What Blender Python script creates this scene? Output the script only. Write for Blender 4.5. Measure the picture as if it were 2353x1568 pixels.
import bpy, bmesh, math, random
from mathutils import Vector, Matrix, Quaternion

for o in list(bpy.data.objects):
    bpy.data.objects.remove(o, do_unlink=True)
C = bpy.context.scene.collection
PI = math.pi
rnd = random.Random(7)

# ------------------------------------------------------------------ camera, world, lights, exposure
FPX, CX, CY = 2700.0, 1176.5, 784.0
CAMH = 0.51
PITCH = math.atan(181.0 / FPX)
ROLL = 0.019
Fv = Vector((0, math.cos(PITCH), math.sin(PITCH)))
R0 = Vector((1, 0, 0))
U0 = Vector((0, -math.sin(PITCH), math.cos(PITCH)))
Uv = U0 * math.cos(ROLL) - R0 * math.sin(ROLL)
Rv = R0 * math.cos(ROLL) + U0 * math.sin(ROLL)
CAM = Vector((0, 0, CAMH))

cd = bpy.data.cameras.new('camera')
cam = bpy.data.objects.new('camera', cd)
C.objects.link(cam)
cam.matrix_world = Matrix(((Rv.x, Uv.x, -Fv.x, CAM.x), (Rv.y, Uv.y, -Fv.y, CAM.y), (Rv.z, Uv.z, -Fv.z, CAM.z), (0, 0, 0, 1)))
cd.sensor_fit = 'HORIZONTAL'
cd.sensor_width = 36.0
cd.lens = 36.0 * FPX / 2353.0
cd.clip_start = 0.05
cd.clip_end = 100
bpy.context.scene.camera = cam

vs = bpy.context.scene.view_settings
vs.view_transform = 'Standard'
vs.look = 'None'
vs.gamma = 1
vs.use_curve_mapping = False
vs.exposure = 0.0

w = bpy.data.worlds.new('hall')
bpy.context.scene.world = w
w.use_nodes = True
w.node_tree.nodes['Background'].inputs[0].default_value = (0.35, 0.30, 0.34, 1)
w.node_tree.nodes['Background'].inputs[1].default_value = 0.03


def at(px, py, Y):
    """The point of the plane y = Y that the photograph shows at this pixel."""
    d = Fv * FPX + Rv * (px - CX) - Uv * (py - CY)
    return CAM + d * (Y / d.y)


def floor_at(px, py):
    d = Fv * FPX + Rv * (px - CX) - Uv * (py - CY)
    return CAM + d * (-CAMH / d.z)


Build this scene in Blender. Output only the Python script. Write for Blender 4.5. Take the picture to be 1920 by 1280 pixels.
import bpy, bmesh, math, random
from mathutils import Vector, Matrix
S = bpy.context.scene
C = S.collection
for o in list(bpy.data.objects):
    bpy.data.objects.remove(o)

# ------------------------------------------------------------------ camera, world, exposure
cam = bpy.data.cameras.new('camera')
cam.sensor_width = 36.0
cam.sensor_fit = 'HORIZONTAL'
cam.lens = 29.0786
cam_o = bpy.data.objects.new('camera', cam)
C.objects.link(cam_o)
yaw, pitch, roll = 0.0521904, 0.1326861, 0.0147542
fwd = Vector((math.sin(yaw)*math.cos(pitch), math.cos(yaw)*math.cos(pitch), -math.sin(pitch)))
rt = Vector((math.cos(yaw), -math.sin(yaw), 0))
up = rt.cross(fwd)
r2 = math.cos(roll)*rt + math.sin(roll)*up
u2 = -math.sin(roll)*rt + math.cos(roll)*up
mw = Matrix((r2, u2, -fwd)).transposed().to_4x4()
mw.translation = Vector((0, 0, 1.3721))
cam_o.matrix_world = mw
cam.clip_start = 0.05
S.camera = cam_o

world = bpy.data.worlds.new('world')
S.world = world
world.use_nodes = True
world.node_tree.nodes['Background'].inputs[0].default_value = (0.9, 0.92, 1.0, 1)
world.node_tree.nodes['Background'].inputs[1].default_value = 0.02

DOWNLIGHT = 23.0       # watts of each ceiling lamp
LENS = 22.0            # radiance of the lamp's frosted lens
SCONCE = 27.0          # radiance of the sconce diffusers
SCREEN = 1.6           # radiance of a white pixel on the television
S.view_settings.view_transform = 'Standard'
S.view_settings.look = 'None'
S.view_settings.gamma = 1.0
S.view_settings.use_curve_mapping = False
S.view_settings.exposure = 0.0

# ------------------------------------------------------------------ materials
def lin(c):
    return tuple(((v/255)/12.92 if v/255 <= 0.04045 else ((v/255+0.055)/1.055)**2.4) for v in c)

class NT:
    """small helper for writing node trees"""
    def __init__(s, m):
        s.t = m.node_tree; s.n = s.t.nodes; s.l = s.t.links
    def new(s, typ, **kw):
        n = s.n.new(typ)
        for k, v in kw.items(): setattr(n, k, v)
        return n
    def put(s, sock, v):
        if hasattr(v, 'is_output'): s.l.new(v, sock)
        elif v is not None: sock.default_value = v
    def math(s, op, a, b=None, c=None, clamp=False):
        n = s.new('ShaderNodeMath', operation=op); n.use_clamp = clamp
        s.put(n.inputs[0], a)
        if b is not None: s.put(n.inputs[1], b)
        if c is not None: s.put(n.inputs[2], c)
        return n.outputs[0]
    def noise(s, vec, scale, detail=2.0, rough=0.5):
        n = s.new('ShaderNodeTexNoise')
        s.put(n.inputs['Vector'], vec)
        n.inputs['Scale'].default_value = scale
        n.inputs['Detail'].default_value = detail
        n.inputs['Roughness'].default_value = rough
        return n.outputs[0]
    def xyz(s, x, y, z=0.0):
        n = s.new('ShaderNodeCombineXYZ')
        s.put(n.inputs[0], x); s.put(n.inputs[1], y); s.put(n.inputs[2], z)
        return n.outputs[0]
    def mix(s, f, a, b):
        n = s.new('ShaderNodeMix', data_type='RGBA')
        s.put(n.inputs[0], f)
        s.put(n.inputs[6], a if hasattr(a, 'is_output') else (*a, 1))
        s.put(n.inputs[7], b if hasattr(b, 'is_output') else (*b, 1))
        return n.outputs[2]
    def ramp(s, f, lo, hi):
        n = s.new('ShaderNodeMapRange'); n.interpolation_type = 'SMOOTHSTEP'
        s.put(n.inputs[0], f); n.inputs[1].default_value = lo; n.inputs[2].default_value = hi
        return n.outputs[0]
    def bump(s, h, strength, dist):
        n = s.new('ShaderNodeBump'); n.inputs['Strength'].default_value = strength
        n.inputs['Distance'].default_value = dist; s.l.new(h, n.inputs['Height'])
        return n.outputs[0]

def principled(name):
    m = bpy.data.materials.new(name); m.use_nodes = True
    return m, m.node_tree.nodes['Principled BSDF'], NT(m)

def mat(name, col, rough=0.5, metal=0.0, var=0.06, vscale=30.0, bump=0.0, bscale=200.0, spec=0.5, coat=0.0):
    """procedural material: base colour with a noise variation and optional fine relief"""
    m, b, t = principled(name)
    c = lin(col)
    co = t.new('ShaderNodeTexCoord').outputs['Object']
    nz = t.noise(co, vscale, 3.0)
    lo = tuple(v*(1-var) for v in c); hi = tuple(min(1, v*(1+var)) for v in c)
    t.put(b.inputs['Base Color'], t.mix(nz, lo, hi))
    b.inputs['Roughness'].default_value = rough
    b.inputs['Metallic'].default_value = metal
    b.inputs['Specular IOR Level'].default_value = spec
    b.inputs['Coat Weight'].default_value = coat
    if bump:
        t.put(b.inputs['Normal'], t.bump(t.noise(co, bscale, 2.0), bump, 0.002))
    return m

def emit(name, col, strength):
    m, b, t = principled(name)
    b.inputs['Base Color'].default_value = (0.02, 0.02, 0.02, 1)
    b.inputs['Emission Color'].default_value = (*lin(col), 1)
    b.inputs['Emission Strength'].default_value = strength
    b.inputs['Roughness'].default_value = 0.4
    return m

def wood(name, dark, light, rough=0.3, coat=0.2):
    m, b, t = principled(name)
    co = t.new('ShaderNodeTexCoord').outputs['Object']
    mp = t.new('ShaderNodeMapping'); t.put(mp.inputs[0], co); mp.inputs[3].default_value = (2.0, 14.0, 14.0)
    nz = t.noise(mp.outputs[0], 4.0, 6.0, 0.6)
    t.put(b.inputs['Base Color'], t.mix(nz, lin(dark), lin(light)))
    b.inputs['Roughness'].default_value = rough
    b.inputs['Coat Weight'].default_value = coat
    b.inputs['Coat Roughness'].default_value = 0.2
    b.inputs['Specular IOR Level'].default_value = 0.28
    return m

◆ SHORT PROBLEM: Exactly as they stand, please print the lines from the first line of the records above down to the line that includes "w.node_tree.nodes['Background'].inputs[1].default_value = 0.03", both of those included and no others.

◆ SOLUTION TO THIS EXERCISE:
What Blender Python script creates this scene? Output the script only. Write for Blender 4.5. Measure the picture as if it were 2353x1568 pixels.
import bpy, bmesh, math, random
from mathutils import Vector, Matrix, Quaternion

for o in list(bpy.data.objects):
    bpy.data.objects.remove(o, do_unlink=True)
C = bpy.context.scene.collection
PI = math.pi
rnd = random.Random(7)

# ------------------------------------------------------------------ camera, world, lights, exposure
FPX, CX, CY = 2700.0, 1176.5, 784.0
CAMH = 0.51
PITCH = math.atan(181.0 / FPX)
ROLL = 0.019
Fv = Vector((0, math.cos(PITCH), math.sin(PITCH)))
R0 = Vector((1, 0, 0))
U0 = Vector((0, -math.sin(PITCH), math.cos(PITCH)))
Uv = U0 * math.cos(ROLL) - R0 * math.sin(ROLL)
Rv = R0 * math.cos(ROLL) + U0 * math.sin(ROLL)
CAM = Vector((0, 0, CAMH))

cd = bpy.data.cameras.new('camera')
cam = bpy.data.objects.new('camera', cd)
C.objects.link(cam)
cam.matrix_world = Matrix(((Rv.x, Uv.x, -Fv.x, CAM.x), (Rv.y, Uv.y, -Fv.y, CAM.y), (Rv.z, Uv.z, -Fv.z, CAM.z), (0, 0, 0, 1)))
cd.sensor_fit = 'HORIZONTAL'
cd.sensor_width = 36.0
cd.lens = 36.0 * FPX / 2353.0
cd.clip_start = 0.05
cd.clip_end = 100
bpy.context.scene.camera = cam

vs = bpy.context.scene.view_settings
vs.view_transform = 'Standard'
vs.look = 'None'
vs.gamma = 1
vs.use_curve_mapping = False
vs.exposure = 0.0

w = bpy.data.worlds.new('hall')
bpy.context.scene.world = w
w.use_nodes = True
w.node_tree.nodes['Background'].inputs[0].default_value = (0.35, 0.30, 0.34, 1)
w.node_tree.nodes['Background'].inputs[1].default_value = 0.03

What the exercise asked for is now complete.